Le nom du narrateur et des lieux ainsi que les raisons pour lesquelles il n’y a plus d’électricité ne sont pas mentionnés explicitement même si certains indices sont donnés. L’incertitude entourant l’absence de repères crée un climat ambigu qui a fait en sorte que, captivée, j’ai tourné les pages les unes après les autres sans m’arrêter. Habitée par l’urgence d’arriver à destination du narrateur, j’ai voulu le suivre jusqu’au bout dans cette épopée.
Le poids de la neige
En lisant Le fil des kilomètres, j’ai réalisé que Le poids de la neige est la suite de celui-ci. Par contre, je crois que les deux livres peuvent sans problème être lus dans le désordre comme je l’ai fait.
Dans le second roman de Christian Guay-Poliquin, la panne d’électricité se poursuit et les vivres manquent de plus en plus. L’hiver est commencé et nous retrouvons le narrateur du premier roman au kilomètre 4736 gravement blessé à la suite d’un accident de voiture. Il est cloué à son lit dans la véranda d’une maison abandonnée en compagnie d’un vieil homme qui a accepté de prendre soin de lui en échange d’une place lors du prochain voyage vers la ville au printemps. Celui-ci est pressé de retrouver sa femme malade.
Très vite, nous sommes plongés dans ce huis clos entre ces deux hommes dont le cours de la vie a dévié abruptement. Au fil de la lecture, le climat de méfiance et de suspicion laisse place peu à peu à une certaine complicité entre les deux hommes qui doivent apprendre à vivre ensemble pour résister à l’hiver. Le rythme est plus lent que dans Le fil des kilomètres, mais l’auteur réussit encore une fois à nous envoûter à un point tel que nous sommes incapables de mettre le livre de côté.

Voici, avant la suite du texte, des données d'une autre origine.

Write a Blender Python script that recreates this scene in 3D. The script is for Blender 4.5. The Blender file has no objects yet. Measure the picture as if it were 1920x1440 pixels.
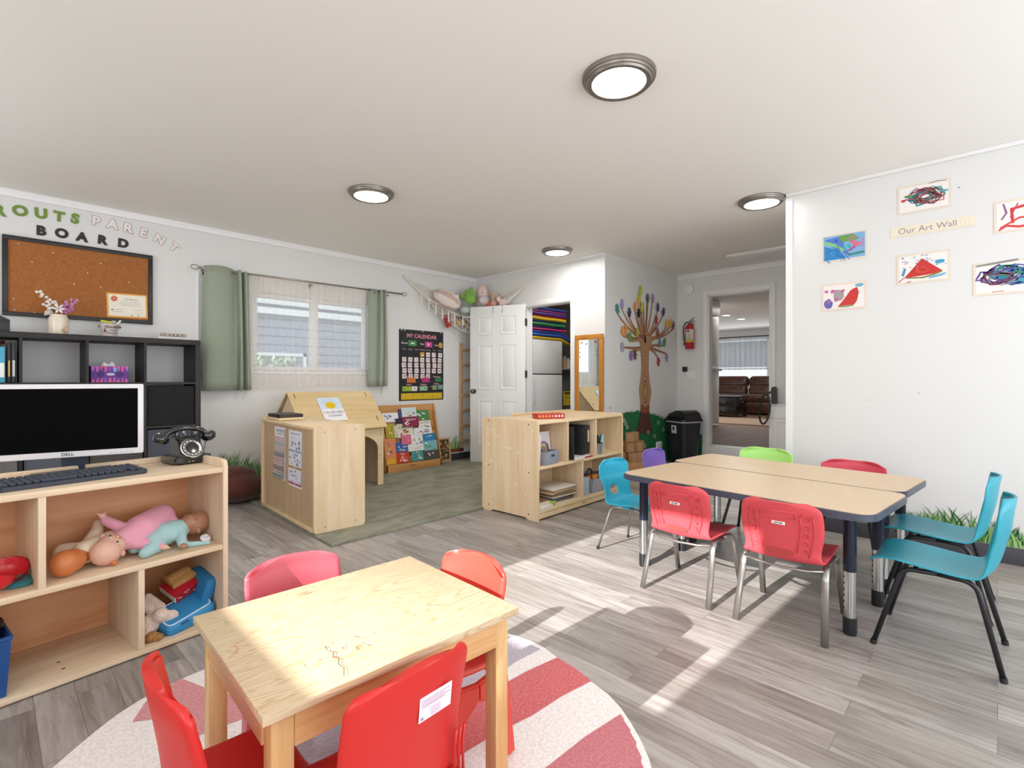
import bpy, bmesh, math, random
from mathutils import Vector, Matrix, Euler
PI = math.pi
R = math.radians
random.seed(7)
SC = bpy.context.scene
COL = SC.collection

# ------------------------------------------------------------ camera
cam_d = bpy.data.cameras.new('camera')
cam = bpy.data.objects.new('camera', cam_d); COL.objects.link(cam)
cam.location = (0, 0, 1.07)
cam.rotation_euler = (R(90), 0, R(43.9 - 90))
cam_d.sensor_width = 36
cam_d.lens = 946 / 1920 * 36
cam_d.shift_y = -9 / 1920
cam_d.clip_start = 0.02
SC.camera = cam

# ------------------------------------------------------------ world, sun, added fill light, exposure
SC.view_settings.view_transform = 'Standard'
SC.view_settings.look = 'None'
SC.view_settings.gamma = 1
SC.view_settings.use_curve_mapping = False
SC.view_settings.exposure = 0.12
SC.cycles.max_bounces = 10
SC.cycles.diffuse_bounces = 6
SC.cycles.transparent_max_bounces = 12
SC.cycles.sample_clamp_indirect = 6
SC.cycles.use_denoising = True
w = bpy.data.worlds.new('sky'); SC.world = w; w.use_nodes = True
bg = w.node_tree.nodes['Background']
bg.inputs[0].default_value = (0.87, 0.94, 1.0, 1)
bg.inputs[1].default_value = 1.9

def light(name, typ, loc, rot, energy, color=(1, 1, 1), size=None, size_y=None):
    d = bpy.data.lights.new(name, typ); o = bpy.data.objects.new(name, d); COL.objects.link(o)
    o.location = loc; o.rotation_euler = rot; d.energy = energy; d.color = color
    if typ == 'AREA':
        d.shape = 'RECTANGLE'; d.size = size; d.size_y = size_y or size
    return o
sun_dir = Vector((1, -0.04, -0.466)).normalized()
sun = light('sun', 'SUN', (-6, 1, 4), sun_dir.to_track_quat('-Z', 'Y').to_euler(), 10.0, (1.0, 0.98, 0.955))
sun.data.angle = R(0.5)
# added fill lamps at unseen openings behind the camera
a1 = light('fill_light_patio', 'AREA', (1.55, -1.85, 1.25), (R(104), 0, 0), 56, (0.97, 0.98, 1.0), 4.6, 2.1)
a2 = light('fill_light_side_far', 'AREA', (-1.42, 3.55, 1.35), (R(90), 0, R(-90)), 22, (0.97, 0.98, 1.0), 1.6, 1.4)  # added fill lamp in front of a closed opening
a3 = light('fill_light_side_near', 'AREA', (-1.42, 0.0, 1.5), (R(90), 0, R(-90)), 22, (0.97, 0.98, 1.0), 1.3, 1.4)  # added fill too, its opening is closed by a slab

# ------------------------------------------------------------ materials
def lin(c):
    return c / 12.92 if c <= 0.04045 else ((c + 0.055) / 1.055) ** 2.4
def rgb(h):
    h = h.lstrip('#'); return tuple(lin(int(h[i:i + 2], 16) / 255) for i in (0, 2, 4)) + (1,)
_M = {}
def C(h, rough=0.6, metal=0.0, emit=0.0, spec=None, alpha=None, trans=0, coat=0):
    key = (h, rough, metal, emit, trans, coat, alpha)
    if key in _M: return _M[key]
    m = bpy.data.materials.new('paint_' + h.strip('#')); m.use_nodes = True
    nt = m.node_tree; b = nt.nodes['Principled BSDF']
    n = nt.nodes.new('ShaderNodeTexNoise'); n.inputs['Scale'].default_value = 12
    mx = nt.nodes.new('ShaderNodeMixRGB'); mx.blend_type = 'MULTIPLY'; mx.inputs[0].default_value = 0.06
    mx.inputs[1].default_value = rgb(h)
    nt.links.new(n.outputs['Fac'], mx.inputs[2]); nt.links.new(mx.outputs[0], b.inputs['Base Color'])
    b.inputs['Roughness'].default_value = rough; b.inputs['Metallic'].default_value = metal
    if trans: b.inputs['Transmission Weight'].default_value = trans
    if coat: b.inputs['Coat Weight'].default_value = coat
    if emit:
        b.inputs['Emission Color'].default_value = rgb(h); b.inputs['Emission Strength'].default_value = emit
    _M[key] = m; return m
def node_mat(name, build, rough=0.6):
    m = bpy.data.materials.new(name); m.use_nodes = True
    nt = m.node_tree; b = nt.nodes['Principled BSDF']; b.inputs['Roughness'].default_value = rough
    build(nt, b); return m
def N(nt, t, **kw):
    n = nt.nodes.new(t)
    for k, v in kw.items():
        if hasattr(n, k) and k not in n.inputs: setattr(n, k, v)
        else: n.inputs[k].default_value = v
    return n
def ramp(nt, src, stops):
    r = nt.nodes.new('ShaderNodeValToRGB'); e = r.color_ramp.elements
    while len(e) < len(stops): e.new(0.5)
    for el, (p, c) in zip(e, stops): el.position = p; el.color = rgb(c)
    nt.links.new(src, r.inputs[0]); return r.outputs[0]
def bump(nt, b, src, strength, dist=0.002):
    n = N(nt, 'ShaderNodeBump'); n.inputs['Strength'].default_value = strength; n.inputs['Distance'].default_value = dist
    nt.links.new(src, n.inputs['Height']); nt.links.new(n.outputs[0], b.inputs['Normal'])
def coords(nt, scale=(1, 1, 1), rot=(0, 0, 0), kind='Object'):
    tc = nt.nodes.new('ShaderNodeTexCoord'); mp = nt.nodes.new('ShaderNodeMapping')
    mp.inputs['Scale'].default_value = scale; mp.inputs['Rotation'].default_value = rot
    nt.links.new(tc.outputs[kind], mp.inputs[0]); return mp.outputs[0]
def wood(name, c0, c1, c2, axis='x', rough=0.45, fine=1.0):
    sc = {'x': (0.8, 9, 9), 'y': (9, 0.8, 9), 'z': (9, 9, 0.8)}[axis]
    def f(nt, b):
        v = coords(nt, tuple(s * fine for s in sc))
        n = N(nt, 'ShaderNodeTexNoise', Scale=1.6, Detail=8.0, Distortion=0.9); nt.links.new(v, n.inputs['Vector'])
        c = ramp(nt, n.outputs['Fac'], [(0.32, c0), (0.5, c1), (0.7, c2)])
        n2 = N(nt, 'ShaderNodeTexNoise', Scale=9.0, Detail=4.0); nt.links.new(v, n2.inputs['Vector'])
        mx = N(nt, 'ShaderNodeMixRGB', blend_type='MULTIPLY'); mx.inputs[0].default_value = 0.18
        nt.links.new(c, mx.inputs[1]); nt.links.new(n2.outputs['Fac'], mx.inputs[2])
        nt.links.new(mx.outputs[0], b.inputs['Base Color'])
    return node_mat(name, f, rough)
maple = wood('maple_panel', '#dcbf9c', '#e6cdae', '#edd9bd', 'x')
maple_v = wood('maple_upright', '#dcc0a0', '#e6ceb0', '#edd9c0', 'z')
maple_bounce = wood('maple_back_bounce_tint', '#cd8f5e', '#d89c6c', '#dfaa7e', 'x')  # warm bounced light inside the shelf is put into this wood colour
birch = wood('birch_panel', '#e3c596', '#ebd0a5', '#f1dab5', 'x')
birch_v = wood('birch_upright', '#e2c59c', '#ead0ac', '#f0dabb', 'z')
amber = wood('amber_wood', '#c58e52', '#d29b5f', '#dbaa70', 'x')
pinewood = wood('mirror_pine', '#b8751f', '#c8832b', '#d08f3a', 'z')
def f_pine(nt, b):
    v = coords(nt, (0.9, 11, 11))
    n = N(nt, 'ShaderNodeTexNoise', Scale=0.9, Detail=3.0, Distortion=1.4); nt.links.new(v, n.inputs['Vector'])
    wv = N(nt, 'ShaderNodeMath', operation='MULTIPLY'); wv.inputs[1].default_value = 26
    nt.links.new(n.outputs['Fac'], wv.inputs[0])
    fr = N(nt, 'ShaderNodeMath', operation='FRACT'); nt.links.new(wv.outputs[0], fr.inputs[0])
    c = ramp(nt, fr.outputs[0], [(0.0, '#cab493'), (0.55, '#cfba9a'), (0.9, '#b89b74'), (1.0, '#c4ab88')])
    nt.links.new(c, b.inputs['Base Color'])
pine_top = node_mat('pine_table_top', f_pine, 0.42)
pine_leg = wood('pine_leg', '#c9975f', '#d8ab74', '#e2bd8c', 'z', fine=1.6)
pine_apron = wood('pine_apron', '#c9935c', '#d6a570', '#dfb482', 'x', fine=1.6)

def f_floor(nt, b):
    # vinyl planks 0.105 wide running along Y
    v = coords(nt, (1, 1, 1), (0, 0, R(90)))
    br = N(nt, 'ShaderNodeTexBrick'); br.inputs['Scale'].default_value = 1.0
    br.offset = 0.37; br.offset_frequency = 2
    for k, val in (('Brick Width', 0.95), ('Row Height', 0.105), ('Mortar Size', 0.0011), ('Mortar Smooth', 0.3), ('Bias', 0.0)):
        br.inputs[k].default_value = val
    br.inputs['Color1'].default_value = (0, 0, 0, 1); br.inputs['Color2'].default_value = (1, 1, 1, 1); br.inputs['Mortar'].default_value = (0.5, 0.5, 0.5, 1)
    nt.links.new(v, br.inputs['Vector'])
    base = ramp(nt, br.outputs['Color'], [(0.0, '#9b948f'), (0.35, '#a8a29d'), (0.7, '#b3ada9'), (1.0, '#bdb8b4')])
    # per plank shift of the grain
    v2 = coords(nt, (18, 1.5, 1))
    add = N(nt, 'ShaderNodeVectorMath', operation='ADD'); nt.links.new(v2, add.inputs[0])
    sc = N(nt, 'ShaderNodeVectorMath', operation='SCALE'); sc.inputs['Scale'].default_value = 17
    nt.links.new(br.outputs['Color'], sc.inputs[0]); nt.links.new(sc.outputs[0], add.inputs[1])
    n = N(nt, 'ShaderNodeTexNoise', Scale=1.7, Detail=9.0, Distortion=1.1); n.inputs['Roughness'].default_value = 0.65
    nt.links.new(add.outputs[0], n.inputs['Vector'])
    g = ramp(nt, n.outputs['Fac'], [(0.3, '#8e8781'), (0.5, '#d8d4d0'), (0.68, '#ffffff')])
    mx = N(nt, 'ShaderNodeMixRGB', blend_type='MULTIPLY'); mx.inputs[0].default_value = 0.75
    nt.links.new(base, mx.inputs[1]); nt.links.new(g, mx.inputs[2])
    m2 = N(nt, 'ShaderNodeMixRGB'); m2.inputs[2].default_value = rgb('#6e6762')
    nt.links.new(br.outputs['Fac'], m2.inputs[0]); nt.links.new(mx.outputs[0], m2.inputs[1])
    nt.links.new(m2.outputs[0], b.inputs['Base Color'])
    bump(nt, b, n.outputs['Fac'], 0.15, 0.001)
floor_m = node_mat('grey_vinyl_plank', f_floor, 0.38)

def f_wall(c, s=0.05):
    def f(nt, b):
        v = coords(nt, (1, 1, 1))
        n = N(nt, 'ShaderNodeTexNoise', Scale=60.0, Detail=3.0); nt.links.new(v, n.inputs['Vector'])
        b.inputs['Base Color'].default_value = rgb(c)
        bump(nt, b, n.outputs['Fac'], s, 0.003)
    return f
wall_m = node_mat('white_wall_paint', f_wall('#dededd'), 0.55)
ceil_m = node_mat('ceiling_paint', f_wall('#f0eeea'), 0.7)
trim_m = node_mat('white_trim_paint', f_wall('#ececec', 0.02), 0.4)
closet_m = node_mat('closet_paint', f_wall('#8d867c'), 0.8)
def f_carpet(nt, b):
    n = N(nt, 'ShaderNodeTexNoise', Scale=150.0, Detail=4.0); nt.links.new(coords(nt), n.inputs['Vector'])
    n2 = N(nt, 'ShaderNodeTexNoise', Scale=2.6, Detail=5.0, Distortion=1.5); nt.links.new(coords(nt, (1, 2.2, 1)), n2.inputs['Vector'])
    c = ramp(nt, n2.outputs['Fac'], [(0.35, '#8b8a79'), (0.5, '#9a9987'), (0.66, '#a9a896')])
    g = ramp(nt, n.outputs['Fac'], [(0.3, '#7a7a7a'), (0.7, '#ffffff')])
    mx = N(nt, 'ShaderNodeMixRGB', blend_type='MULTIPLY'); mx.inputs[0].default_value = 0.6
    nt.links.new(c, mx.inputs[1]); nt.links.new(g, mx.inputs[2]); nt.links.new(mx.outputs[0], b.inputs['Base Color'])
    bump(nt, b, n.outputs['Fac'], 0.6, 0.006)
carpet_m = node_mat('olive_carpet', f_carpet, 0.95)
def fabric(name, c, scale=180, s=0.4, var=0.0, c2=None):
    def f(nt, b):
        n = N(nt, 'ShaderNodeTexNoise', Scale=float(scale), Detail=3.0); nt.links.new(coords(nt), n.inputs['Vector'])
        cc = ramp(nt, n.outputs['Fac'], [(0.35, c2 or c), (0.6, c)])
        nt.links.new(cc, b.inputs['Base Color']); bump(nt, b, n.outputs['Fac'], s, 0.004)
        b.inputs['Sheen Weight'].default_value = 0.15
    return node_mat(name, f, 0.9)
def sheer(name, c, alpha):
    m = bpy.data.materials.new(name); m.use_nodes = True; nt = m.node_tree
    for n in list(nt.nodes):
        if n.type != 'OUTPUT_MATERIAL': nt.nodes.remove(n)
    out = [n for n in nt.nodes][0]
    tr = nt.nodes.new('ShaderNodeBsdfTransparent'); df = nt.nodes.new('ShaderNodeBsdfDiffuse'); tl = nt.nodes.new('ShaderNodeBsdfTranslucent')
    df.inputs[0].default_value = rgb(c); tl.inputs[0].default_value = rgb(c)
    wv = N(nt, 'ShaderNodeTexNoise', Scale=40.0, Detail=2.0); nt.links.new(coords(nt, (6, 6, 0.4)), wv.inputs['Vector'])
    mp = N(nt, 'ShaderNodeMapRange'); mp.inputs['To Min'].default_value = alpha - 0.05; mp.inputs['To Max'].default_value = alpha + 0.05
    nt.links.new(wv.outputs['Fac'], mp.inputs['Value'])
    m1 = nt.nodes.new('ShaderNodeMixShader'); m1.inputs[0].default_value = 0.5
    nt.links.new(df.outputs[0], m1.inputs[1]); nt.links.new(tl.outputs[0], m1.inputs[2])
    m2 = nt.nodes.new('ShaderNodeMixShader'); nt.links.new(mp.outputs[0], m2.inputs[0])
    nt.links.new(tr.outputs[0], m2.inputs[1]); nt.links.new(m1.outputs[0], m2.inputs[2])
    nt.links.new(m2.outputs[0], out.inputs[0]); return m
chrome = C('#c9c9c9', 0.18, 1.0)
silver = C('#a9a7a3', 0.32, 0.9)
nickel = C('#9c948a', 0.3, 1.0)
black_pl = C('#1d1d20', 0.35)
white_pl = C('#ececec', 0.4)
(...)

Un style imagé, mais pas trop
Sans aucun doute, la plume de Christian Guay-Poliquin est ce que j’ai le plus apprécié au cours de la lecture de ces deux romans. Son langage est soutenu et recherché et ses figures de style sont élégantes, parfois surprenantes et toujours bien choisies. Aucun détail n’est oublié.
J’ai particulièrement aimé, dans Le poids de la neige, la description des divers paysages d’hiver qui se déclinent au fil des jours sous les yeux de l’homme blessé. Confiné à l’intérieur d’une maison aux abords de la forêt, il observe par la fenêtre le déploiement de la nature et rapporte au lecteur les différentes formes sous lesquelles se manifestent le vent, la neige, le ciel et les arbres au cours d’un hiver.
La neige et le vent ont cessé subitement, ce matin. Comme une bête qui, sans raison apparente, abandonne une proie pour en chasser une autre. Le silence nous a surpris, dense et pesant, alors que nous avions encore l’impression que les rafales allaient arracher le toit et que nous serions aspirés dans le vide.
Quand on regarde par la fenêtre, on dirait qu’on est en pleine mer. Partout, le vent a soulevé d’immenses lames de neige qui se sont figées au moment même où elles allaient déferler sur nous.
Rarement, le style d’un écrivain vient autant me chercher. À certains moments, je me suis sentie envahie par l’émotion tellement je trouvais les descriptions jolies. Je vais assurément relire ces deux livres pour porter une attention plus particulière à l’écriture. Je vous invite à faire de même et à vous imprégner du style de Christian Guay-Poliquin. Vous ne serez pas déçus.